February 16th, 2012 at 3:13 pm
Giovanna is to the east of Madagascar.
Tropical cyclones in the tropics are typically most strongly influenced by the trade winds, and thus usually move east to west (though other behaviors do occur, especially near Australia, where TCs are most erratic). However, they tend to drift away from the tropics, especially if they strong, and the further away from the tropics they drift, the more likely they are to be picked up by a large mid-latitude system, and recurve, turning poleward, and then off to the northeast if in the northern hemisphere, or off to the southeast if in the southern hemisphere. This is behavior is especially common in the North Atlantic. Recurvature in the South Indian ocean is rare.
These problems started shortly after I asked to have the IP of my desktop box moved.
February 16th, 2012 at 4:12 pm
What’s scarier are the very obvious signs of rampant deforestation on the island. I’m willing to bet all those light tan areas used to be green not that many years ago.
February 16th, 2012 at 5:04 pm
D’oh! The storm is moving west, and I typed that instead of east. when referring to the island’s coast. I fixed it.
February 16th, 2012 at 5:18 pm
poor lemurs and teeny chameleons
I hope man and beast make it through with minimal casualties.
February 16th, 2012 at 5:21 pm
Has the President of Madagascar responded yet?
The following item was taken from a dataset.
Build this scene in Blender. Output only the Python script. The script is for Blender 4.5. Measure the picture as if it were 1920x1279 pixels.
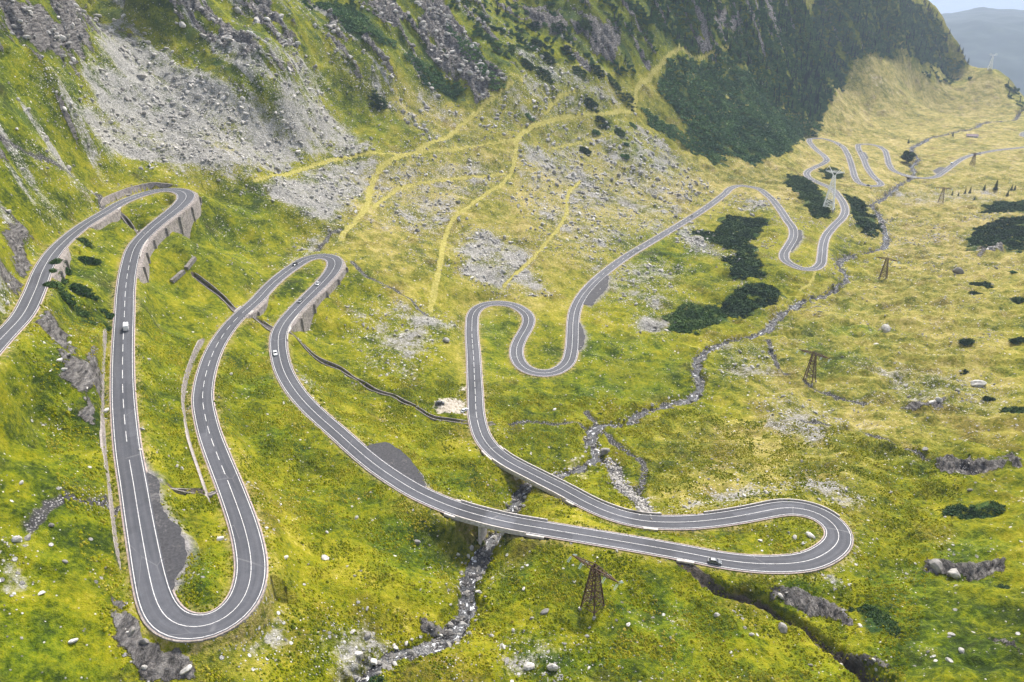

February 16th, 2012 at 6:10 pm
I hope they shut down everything
February 16th, 2012 at 6:16 pm
Gee, just think, if it wasn’t for humans, there’d be no one to lament the passing of critters devastated by these storms,,,
I like to make these points on other sites(it would be superfluous on this one) that though humans are aggressive(but not as aggressive as baboons), acquisitive( but probably not as acquisitive as your average crow. They’ll steal anything), and greedy(probably on par with other critters. Resources matter, especially in reproduction), we also feel compassion for others less enabled. I think that says a lot for humanities potential ( I guess the Little Gray Fellas were right).
Gary 7
February 16th, 2012 at 7:51 pm
kuhnigget, that was my though as well, although I believe that the deforestation has been a problem for decades.
February 17th, 2012 at 9:21 am
I notice the sea seems a different color to the south. Is that an effect of the storm, or is it just a factor of depth or normal currents?
February 17th, 2012 at 11:35 pm
@12. Autumn :
Yep. Saw a great doco with David Attenborough a month or two ago – ‘Attenborough and the Giant Egg’ click my name for youtube trailer – and apparently Madagascar has changed quite dramatically even over a few decades – as has Attenborough himself!
Wikipedia’s Madagascar page states that :
Ninety percent natural forest lost?! Yikes!
@11. Gary Ansorge – February 16th, 2012 at 6:16 pm :
I dunno ’bout that. Elephants certainly mourn their dead. Wonder if lemurs do as well?
Trivia : Apparently ring tailed lemurs purr like cats.
Source : Sunday Mail newspaper many weeks ago – didn’t record date or page number, sorry – in one of the lift out sections.
February 20th, 2012 at 4:07 pm
14. Messier Tidy Upper
But there are very few elephants reading this blog, so I contend they’re not likely to mourn something they can’t see or know about,,,
Gary 7
February 21st, 2012 at 5:48 am
At first I thought this picture had something wrong with it…it took my brain a second or two to reconcile the clockwise motion of the storm with the fact that it’s in the southern hemisphere. I’m so used to seeing counterclockwise hurricanes that anything else doesn’t look real.